This Day in History – 19 Kislev/November 22

19 Kislev

In 5559/1798, Harav Schneur Zalman of Liadi — the Baal HaTanya — was released from imprisonment in the Peter and Paul Fortress in St. Petersburg, where he had been held for 52 days on charges that his teachings threatened the imperial authority of the Czar.

Yahrtzeiten

5533/1772, Harav Dov Ber, zt”l, the Maggid of Mezritch

5578/1817, Harav Shmuel Yehudah Leib, zt”l, mechaber of Teshuos Chen

5676/1905, Harav Menachem Nachum Twersky of Tolna, zt”l

5686/1915, Harav Avraham Aharon Bornstein, zt”l, mechaber of Ner Aharon

5702/1941, Harav Chaim Halberstam, Dayan in Satmar and son of Harav Shalom Eliezer of Ratzfert, zt”l


 

5625/1864

Harav Yeshayah Banet of Calev, zt”l

Harav Yeshayah Banet was the son of Harav Mordechai Banet of Nikolsburg. His father named him after the Shelah Hakadosh, Harav Yeshayah Horowitz, to whom they were related. Reb Mordechai felt very close to the Shelah; he always davened and bentched from the Siddur HaShelah.

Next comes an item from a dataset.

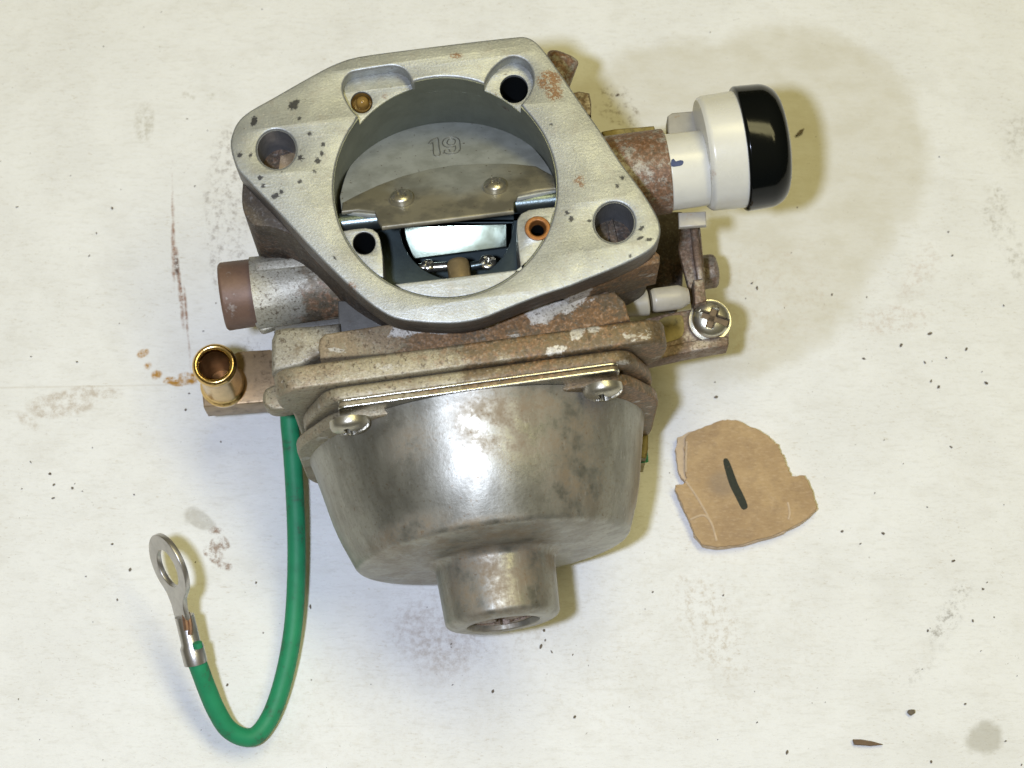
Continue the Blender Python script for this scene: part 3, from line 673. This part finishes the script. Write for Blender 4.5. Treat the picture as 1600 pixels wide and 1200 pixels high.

Reb Yeshayah learned under his father, the famed Rav and Rosh Yeshivah of Nikolsburg. He married the daughter of Harav Elazar Lev, Rav of Santov and mechaber of Shemen Rokeach.

Reb Yeshayah was appointed Rav of Calev. In this capacity, he fought all those who wished to do away with authentic Yiddishkeit.

Reb Yeshayah was known as an outstanding masmid; he barely slept at night, due to his extreme love of Torah. Harav Yechezkel Banet attested that Reb Yeshayah would not sleep more than two hours a night, and even that not lying down.

Reb Yeshayah couldn’t tolerate anything less than the truth. This was plain in his rulings as Rav, in which he showed no fear of any member of the kehillah.

A few months before his petirah, Reb Yeshayah was chosen to be a member of a delegation to Vienna on behalf of his brethren. Among the other delegates were Harav Yehudah Assad and Harav Menachem Eisenstadt.

Reb Yeshayah was niftar on 19 Kislev 5625/1864 in Calev, and brought to kevurah there.

Zecher tzaddik livrachah.


 

A Martin M-130 flying boat, the China Clipper, leaves San Francisco Bay for Manila carrying the first United States trans-Pacific air mail on Nov. 22, 1935. In the background is Coit Tower and the San Francisco skyline. (AP Photo/Pan American Airways)
A Martin M-130 flying boat, the China Clipper, leaves San Francisco Bay for Manila carrying the first United States trans-Pacific air mail on Nov. 22, 1935. In the background is Coit Tower and the San Francisco skyline. (AP Photo/Pan American Airways)

November 22

In 1718, English pirate Edward Teach — better known as “Blackbeard” — was killed during a battle off present-day North Carolina.

In 1935, a flying boat, the China Clipper, took off from Alameda, Calif., carrying more than 100,000 pieces of mail on the first trans-Pacific airmail flight.

In 1943, President Franklin D. Roosevelt, British Prime Minister Winston Churchill and Chinese leader Chiang Kai-shek met in Cairo to discuss measures for defeating Japan.

In 1954, the Humane Society of the United States was incorporated as the National Humane Society.

In 1963, President John F. Kennedy was shot to death during a motorcade in Dallas; Texas Gov. John B. Connally, in the same open car as the president, was seriously wounded. A suspect, Lee Harvey Oswald, was arrested.

In 1967, the U.N. Security Council approved Resolution 242, which called for Israel to withdraw from territories it had captured the previous June, and implicitly called on adversaries to recognize Israel’s right to exist.

In 1975, Juan Carlos was proclaimed King of Spain.

In 1990, British Prime Minister Margaret Thatcher, having failed to win re-election of the Conservative Party leadership on the first ballot, announced her resignation.